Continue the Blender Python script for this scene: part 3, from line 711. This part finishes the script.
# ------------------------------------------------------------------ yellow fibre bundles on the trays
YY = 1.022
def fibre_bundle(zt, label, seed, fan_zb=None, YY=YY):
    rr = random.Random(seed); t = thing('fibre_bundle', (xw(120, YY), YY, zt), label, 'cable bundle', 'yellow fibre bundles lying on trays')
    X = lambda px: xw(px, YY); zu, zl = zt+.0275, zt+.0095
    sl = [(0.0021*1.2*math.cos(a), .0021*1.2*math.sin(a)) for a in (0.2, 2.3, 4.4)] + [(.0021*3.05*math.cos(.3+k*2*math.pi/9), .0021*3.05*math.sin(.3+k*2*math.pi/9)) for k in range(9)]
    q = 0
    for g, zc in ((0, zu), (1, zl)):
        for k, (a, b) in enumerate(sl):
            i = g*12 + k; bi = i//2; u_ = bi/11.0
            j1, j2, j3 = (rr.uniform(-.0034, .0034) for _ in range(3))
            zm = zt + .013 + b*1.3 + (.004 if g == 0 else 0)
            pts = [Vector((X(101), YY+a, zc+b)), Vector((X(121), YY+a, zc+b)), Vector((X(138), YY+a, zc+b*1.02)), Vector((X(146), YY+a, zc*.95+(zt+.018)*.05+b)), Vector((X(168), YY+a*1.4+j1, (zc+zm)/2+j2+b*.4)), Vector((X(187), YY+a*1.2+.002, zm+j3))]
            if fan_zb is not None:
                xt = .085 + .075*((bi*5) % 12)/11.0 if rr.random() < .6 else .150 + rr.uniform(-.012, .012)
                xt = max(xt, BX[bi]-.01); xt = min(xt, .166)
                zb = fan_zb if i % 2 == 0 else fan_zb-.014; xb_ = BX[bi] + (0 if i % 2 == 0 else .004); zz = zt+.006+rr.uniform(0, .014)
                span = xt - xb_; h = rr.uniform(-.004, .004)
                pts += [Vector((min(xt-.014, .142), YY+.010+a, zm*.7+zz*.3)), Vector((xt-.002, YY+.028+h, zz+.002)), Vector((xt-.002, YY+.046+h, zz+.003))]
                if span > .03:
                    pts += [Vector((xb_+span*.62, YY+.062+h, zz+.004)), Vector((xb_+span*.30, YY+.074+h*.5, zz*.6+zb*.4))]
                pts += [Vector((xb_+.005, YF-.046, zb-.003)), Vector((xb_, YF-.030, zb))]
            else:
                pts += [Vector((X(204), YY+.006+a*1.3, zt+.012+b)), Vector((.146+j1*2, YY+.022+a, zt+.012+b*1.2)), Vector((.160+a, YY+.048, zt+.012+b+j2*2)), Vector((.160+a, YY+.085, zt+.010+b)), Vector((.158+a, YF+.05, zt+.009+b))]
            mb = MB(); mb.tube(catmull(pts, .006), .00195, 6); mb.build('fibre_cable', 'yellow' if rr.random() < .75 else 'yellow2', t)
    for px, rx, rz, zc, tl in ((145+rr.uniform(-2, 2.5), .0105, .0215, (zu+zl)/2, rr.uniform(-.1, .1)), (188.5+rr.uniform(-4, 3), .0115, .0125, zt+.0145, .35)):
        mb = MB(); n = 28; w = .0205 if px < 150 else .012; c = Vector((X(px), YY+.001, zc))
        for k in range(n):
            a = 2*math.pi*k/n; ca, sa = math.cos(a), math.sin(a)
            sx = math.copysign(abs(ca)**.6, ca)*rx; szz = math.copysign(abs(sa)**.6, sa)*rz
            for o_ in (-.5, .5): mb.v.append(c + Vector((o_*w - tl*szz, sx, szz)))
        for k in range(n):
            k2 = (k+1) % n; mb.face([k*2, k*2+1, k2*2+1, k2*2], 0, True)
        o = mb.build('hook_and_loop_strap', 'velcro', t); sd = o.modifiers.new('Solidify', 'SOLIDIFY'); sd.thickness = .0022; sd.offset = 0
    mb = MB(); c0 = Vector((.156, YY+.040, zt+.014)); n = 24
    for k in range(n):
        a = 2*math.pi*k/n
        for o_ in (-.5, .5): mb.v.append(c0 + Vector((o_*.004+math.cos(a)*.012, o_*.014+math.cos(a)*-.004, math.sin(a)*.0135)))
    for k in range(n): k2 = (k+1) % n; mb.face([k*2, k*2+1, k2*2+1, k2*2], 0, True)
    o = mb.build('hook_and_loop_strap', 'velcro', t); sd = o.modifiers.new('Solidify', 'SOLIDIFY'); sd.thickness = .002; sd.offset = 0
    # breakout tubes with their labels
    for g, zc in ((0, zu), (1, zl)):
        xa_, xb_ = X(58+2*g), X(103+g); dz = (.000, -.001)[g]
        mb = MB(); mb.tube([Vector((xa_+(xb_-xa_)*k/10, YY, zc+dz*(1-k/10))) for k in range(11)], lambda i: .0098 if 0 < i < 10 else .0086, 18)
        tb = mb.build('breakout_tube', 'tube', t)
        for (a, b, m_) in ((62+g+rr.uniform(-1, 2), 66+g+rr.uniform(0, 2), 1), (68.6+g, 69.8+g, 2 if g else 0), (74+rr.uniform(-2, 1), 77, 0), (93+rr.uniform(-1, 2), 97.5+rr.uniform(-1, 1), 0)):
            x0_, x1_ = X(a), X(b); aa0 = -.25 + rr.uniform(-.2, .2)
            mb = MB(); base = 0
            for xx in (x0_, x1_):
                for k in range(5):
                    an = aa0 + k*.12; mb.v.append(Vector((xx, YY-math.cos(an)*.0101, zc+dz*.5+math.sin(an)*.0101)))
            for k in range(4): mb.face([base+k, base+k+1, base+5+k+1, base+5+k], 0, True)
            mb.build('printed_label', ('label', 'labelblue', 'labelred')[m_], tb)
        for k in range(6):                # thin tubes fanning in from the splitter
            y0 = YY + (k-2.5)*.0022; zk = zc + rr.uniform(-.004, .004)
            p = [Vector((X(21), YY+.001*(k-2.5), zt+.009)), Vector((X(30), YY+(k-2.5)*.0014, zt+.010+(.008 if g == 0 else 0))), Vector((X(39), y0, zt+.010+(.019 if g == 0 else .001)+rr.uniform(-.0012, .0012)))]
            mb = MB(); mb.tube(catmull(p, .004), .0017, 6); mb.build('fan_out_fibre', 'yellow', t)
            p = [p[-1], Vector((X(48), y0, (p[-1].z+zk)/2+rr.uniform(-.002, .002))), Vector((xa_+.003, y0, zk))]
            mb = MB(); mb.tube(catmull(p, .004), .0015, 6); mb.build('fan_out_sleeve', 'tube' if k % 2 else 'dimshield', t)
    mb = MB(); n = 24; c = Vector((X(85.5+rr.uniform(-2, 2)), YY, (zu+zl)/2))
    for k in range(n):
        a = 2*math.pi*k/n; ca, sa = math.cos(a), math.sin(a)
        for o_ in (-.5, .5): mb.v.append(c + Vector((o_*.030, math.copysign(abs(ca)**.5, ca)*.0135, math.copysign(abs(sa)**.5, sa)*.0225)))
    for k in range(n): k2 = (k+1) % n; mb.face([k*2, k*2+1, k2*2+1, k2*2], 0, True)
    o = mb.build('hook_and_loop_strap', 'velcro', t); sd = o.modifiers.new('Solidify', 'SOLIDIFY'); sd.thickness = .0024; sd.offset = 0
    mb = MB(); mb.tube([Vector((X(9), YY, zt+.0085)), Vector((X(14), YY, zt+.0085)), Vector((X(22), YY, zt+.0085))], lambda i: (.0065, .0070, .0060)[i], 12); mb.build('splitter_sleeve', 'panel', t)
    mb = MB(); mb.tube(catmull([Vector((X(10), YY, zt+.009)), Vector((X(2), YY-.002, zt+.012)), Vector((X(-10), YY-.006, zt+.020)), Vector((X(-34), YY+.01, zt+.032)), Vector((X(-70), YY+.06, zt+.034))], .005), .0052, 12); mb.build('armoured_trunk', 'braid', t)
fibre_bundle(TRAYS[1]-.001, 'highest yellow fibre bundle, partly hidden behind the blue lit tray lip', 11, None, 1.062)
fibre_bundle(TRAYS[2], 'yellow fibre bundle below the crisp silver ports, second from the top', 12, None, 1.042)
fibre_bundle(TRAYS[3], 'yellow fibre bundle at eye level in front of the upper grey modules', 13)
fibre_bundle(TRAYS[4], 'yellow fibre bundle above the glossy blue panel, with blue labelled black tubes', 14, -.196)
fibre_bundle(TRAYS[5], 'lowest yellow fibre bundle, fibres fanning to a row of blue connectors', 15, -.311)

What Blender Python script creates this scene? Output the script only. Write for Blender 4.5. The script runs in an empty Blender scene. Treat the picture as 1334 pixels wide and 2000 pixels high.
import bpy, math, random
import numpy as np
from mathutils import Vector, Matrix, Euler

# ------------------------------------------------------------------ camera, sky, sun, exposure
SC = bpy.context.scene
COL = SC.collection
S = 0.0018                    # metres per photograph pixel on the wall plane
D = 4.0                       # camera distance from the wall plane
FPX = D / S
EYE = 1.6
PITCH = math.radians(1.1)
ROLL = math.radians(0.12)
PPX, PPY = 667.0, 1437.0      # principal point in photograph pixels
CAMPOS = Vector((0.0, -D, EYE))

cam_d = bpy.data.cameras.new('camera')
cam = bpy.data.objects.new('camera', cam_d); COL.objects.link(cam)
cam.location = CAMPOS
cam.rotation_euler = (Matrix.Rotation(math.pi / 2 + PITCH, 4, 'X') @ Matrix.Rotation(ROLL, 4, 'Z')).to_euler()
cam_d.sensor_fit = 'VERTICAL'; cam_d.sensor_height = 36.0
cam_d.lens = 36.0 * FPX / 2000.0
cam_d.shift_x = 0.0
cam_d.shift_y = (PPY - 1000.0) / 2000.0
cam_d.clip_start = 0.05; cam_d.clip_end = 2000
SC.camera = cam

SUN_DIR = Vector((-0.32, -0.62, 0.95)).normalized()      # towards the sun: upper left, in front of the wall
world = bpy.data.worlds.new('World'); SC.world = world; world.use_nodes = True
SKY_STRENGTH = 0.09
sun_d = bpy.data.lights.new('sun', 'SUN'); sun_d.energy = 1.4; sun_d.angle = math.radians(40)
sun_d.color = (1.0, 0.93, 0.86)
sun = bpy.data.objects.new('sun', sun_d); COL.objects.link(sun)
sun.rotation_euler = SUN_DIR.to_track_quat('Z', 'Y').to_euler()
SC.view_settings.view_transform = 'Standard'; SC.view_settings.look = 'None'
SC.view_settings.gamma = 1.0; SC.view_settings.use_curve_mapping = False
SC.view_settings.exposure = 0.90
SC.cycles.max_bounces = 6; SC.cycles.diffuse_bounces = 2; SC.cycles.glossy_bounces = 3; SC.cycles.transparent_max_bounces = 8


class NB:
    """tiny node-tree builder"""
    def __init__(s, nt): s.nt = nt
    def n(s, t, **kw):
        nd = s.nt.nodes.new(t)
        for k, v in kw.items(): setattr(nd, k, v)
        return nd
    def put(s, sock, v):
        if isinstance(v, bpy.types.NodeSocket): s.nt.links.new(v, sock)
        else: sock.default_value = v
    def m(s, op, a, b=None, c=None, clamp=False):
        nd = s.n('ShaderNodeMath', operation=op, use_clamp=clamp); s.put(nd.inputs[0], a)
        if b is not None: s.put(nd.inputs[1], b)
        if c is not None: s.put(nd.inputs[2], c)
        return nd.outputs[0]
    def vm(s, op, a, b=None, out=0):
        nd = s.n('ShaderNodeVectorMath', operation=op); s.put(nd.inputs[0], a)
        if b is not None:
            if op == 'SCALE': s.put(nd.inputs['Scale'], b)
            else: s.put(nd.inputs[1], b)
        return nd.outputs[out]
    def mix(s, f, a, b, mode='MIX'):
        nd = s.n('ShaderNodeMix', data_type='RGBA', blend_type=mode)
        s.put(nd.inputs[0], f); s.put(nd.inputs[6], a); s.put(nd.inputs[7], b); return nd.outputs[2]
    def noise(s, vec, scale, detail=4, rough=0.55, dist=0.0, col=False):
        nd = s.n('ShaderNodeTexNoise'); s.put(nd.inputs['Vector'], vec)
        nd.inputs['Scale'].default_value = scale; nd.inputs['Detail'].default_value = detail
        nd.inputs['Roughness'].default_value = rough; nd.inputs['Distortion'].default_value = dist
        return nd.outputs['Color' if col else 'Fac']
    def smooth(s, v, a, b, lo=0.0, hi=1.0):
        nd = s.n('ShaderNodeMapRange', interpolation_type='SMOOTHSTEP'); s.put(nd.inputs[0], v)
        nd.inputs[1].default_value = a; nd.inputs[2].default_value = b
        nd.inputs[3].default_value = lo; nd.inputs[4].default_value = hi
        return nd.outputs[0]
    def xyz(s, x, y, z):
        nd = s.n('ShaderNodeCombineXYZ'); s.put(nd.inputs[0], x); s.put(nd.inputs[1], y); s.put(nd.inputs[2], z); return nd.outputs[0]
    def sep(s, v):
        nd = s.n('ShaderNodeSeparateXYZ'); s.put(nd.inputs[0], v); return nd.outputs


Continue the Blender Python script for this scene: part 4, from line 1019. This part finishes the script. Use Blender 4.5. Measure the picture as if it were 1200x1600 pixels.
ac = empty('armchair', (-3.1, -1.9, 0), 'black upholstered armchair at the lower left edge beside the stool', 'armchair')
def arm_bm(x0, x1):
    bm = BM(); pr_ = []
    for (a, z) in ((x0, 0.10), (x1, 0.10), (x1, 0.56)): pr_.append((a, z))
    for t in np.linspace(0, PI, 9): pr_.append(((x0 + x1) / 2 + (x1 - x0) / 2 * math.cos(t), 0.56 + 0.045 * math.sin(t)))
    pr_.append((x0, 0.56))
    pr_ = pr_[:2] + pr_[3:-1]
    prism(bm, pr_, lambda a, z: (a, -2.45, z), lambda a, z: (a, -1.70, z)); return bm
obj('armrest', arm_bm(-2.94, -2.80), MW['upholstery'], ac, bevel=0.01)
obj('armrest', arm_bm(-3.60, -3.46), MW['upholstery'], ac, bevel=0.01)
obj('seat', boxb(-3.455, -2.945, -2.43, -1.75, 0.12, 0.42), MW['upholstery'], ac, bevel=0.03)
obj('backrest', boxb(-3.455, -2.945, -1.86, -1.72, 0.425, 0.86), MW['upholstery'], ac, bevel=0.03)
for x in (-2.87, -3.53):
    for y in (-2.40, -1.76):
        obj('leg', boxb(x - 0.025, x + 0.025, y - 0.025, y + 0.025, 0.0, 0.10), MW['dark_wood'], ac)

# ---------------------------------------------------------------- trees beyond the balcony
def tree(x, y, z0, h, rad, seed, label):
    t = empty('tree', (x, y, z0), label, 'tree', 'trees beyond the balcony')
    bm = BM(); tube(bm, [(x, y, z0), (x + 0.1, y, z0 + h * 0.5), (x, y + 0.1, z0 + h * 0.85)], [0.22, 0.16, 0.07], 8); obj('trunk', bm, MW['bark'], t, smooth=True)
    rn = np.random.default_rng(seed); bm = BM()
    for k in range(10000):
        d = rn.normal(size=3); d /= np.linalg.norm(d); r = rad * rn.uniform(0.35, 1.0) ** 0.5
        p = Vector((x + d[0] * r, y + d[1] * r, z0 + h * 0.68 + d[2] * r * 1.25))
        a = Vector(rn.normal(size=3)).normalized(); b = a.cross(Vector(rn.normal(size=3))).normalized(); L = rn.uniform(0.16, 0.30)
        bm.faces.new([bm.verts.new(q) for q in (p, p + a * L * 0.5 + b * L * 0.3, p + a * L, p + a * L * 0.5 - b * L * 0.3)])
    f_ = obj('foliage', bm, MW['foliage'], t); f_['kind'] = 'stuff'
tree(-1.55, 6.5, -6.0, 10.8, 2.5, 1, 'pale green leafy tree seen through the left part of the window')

┄┄┄┄┄┄┄┄┄┄┄┄┄┄┄┄┄┄┄┄

▸ The exercise:
Above are the records. Copy the lines beginning at the one that has "What Blender Python" and ending with the one that has "from mathutils import Vector, Matrix, Euler", unchanged.

▸ Result for this task:
What Blender Python script creates this scene? Output the script only. Write for Blender 4.5. The script runs in an empty Blender scene. Treat the picture as 1334 pixels wide and 2000 pixels high.
import bpy, math, random
import numpy as np
from mathutils import Vector, Matrix, Euler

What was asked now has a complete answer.